Week 23/2023

This week’s agenda selection is highlighting films that study some very particular identities, the desire for them or the excruciating lack thereof. 

In Fargo (1996), the Coen brothers’ first mainstream success and already considered a classic today,  the incompetent characters stumbling around in the Minnesotan Midwest (the Coen’s homeland) seem to have fallen victim to the eternal ‘American Dream’ but are completely incapable of moving an inch closer to it. A Clinton era black comedy about weird people that feels so surprisingly sincere it can hold up next to the Coen’s later, iconic works like The Big Lebowski (1998) or No Country for Old Men (2007). Not to forget Frances McDormand’s Oscar winning performance as the spirited, pregnant policewoman, Marge Gunderson.

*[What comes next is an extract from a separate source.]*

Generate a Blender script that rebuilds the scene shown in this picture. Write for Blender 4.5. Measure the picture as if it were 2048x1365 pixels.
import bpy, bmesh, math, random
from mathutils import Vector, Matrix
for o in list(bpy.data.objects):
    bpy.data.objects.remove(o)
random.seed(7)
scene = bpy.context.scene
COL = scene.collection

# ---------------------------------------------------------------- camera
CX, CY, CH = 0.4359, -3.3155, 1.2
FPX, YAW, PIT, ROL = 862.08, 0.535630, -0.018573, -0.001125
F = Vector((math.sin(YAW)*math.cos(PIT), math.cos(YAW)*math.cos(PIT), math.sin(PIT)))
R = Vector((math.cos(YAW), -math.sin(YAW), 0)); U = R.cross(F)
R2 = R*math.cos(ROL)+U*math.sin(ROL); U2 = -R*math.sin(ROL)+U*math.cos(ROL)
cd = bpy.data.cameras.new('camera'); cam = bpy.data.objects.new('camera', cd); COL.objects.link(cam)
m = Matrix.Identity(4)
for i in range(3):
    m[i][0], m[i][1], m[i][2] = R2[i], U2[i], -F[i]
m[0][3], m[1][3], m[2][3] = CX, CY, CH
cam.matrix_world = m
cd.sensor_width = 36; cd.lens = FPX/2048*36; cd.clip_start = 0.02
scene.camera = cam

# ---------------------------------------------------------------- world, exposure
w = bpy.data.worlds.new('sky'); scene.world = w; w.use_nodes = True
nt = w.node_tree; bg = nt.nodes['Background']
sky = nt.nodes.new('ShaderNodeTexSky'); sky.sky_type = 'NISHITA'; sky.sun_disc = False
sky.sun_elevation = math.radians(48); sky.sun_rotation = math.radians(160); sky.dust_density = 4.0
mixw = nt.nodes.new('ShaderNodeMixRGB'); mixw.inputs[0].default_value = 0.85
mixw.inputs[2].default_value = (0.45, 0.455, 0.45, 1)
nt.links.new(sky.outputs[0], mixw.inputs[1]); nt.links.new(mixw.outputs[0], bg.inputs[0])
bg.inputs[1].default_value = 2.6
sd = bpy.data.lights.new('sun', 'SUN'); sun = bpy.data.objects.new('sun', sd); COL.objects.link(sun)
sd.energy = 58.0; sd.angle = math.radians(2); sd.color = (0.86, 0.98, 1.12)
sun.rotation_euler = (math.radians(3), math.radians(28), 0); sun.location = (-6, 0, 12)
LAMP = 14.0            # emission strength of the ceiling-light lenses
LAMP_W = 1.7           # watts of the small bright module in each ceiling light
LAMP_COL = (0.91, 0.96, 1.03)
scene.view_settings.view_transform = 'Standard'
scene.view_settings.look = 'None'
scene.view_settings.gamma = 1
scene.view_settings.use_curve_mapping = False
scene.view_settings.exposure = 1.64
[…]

At this year’s Berlinale, cinematographer Hélène Louvart won the Silver Bear for her “Outstanding Artistic Contribution” to Giacomo Abbruzzese’s Disco Boy (2023), which is currently being screened at (among other venues) flagey. While Alex, the Belarusian character, joins the Foreign Legion in France and clings to a confused sense of hope to find a new family and a European identity, Jomo, the Nigerian, fights for the survival and durability of his people in the Niger Delta and is ready to die to defend his ideas, all the while dreaming of becoming a dancer. With its choice of topic and of soundtrack, Abbruzzese delivers a brave homage to Claire Denis’s Beau Travail (1999).

Many would argue that Orson Welles also delivered an “outstanding artistic contribution” when he made Franz Kafka’s iconic 1925 novel The Trial into a film in 1962. Some would even say that he’s the only one who ever got Kafka right. Alienating social structures, claustrophobic bureaucracy, and an individual participating in his own destruction – what more could you want on a Sunday afternoon at Cinema Palace?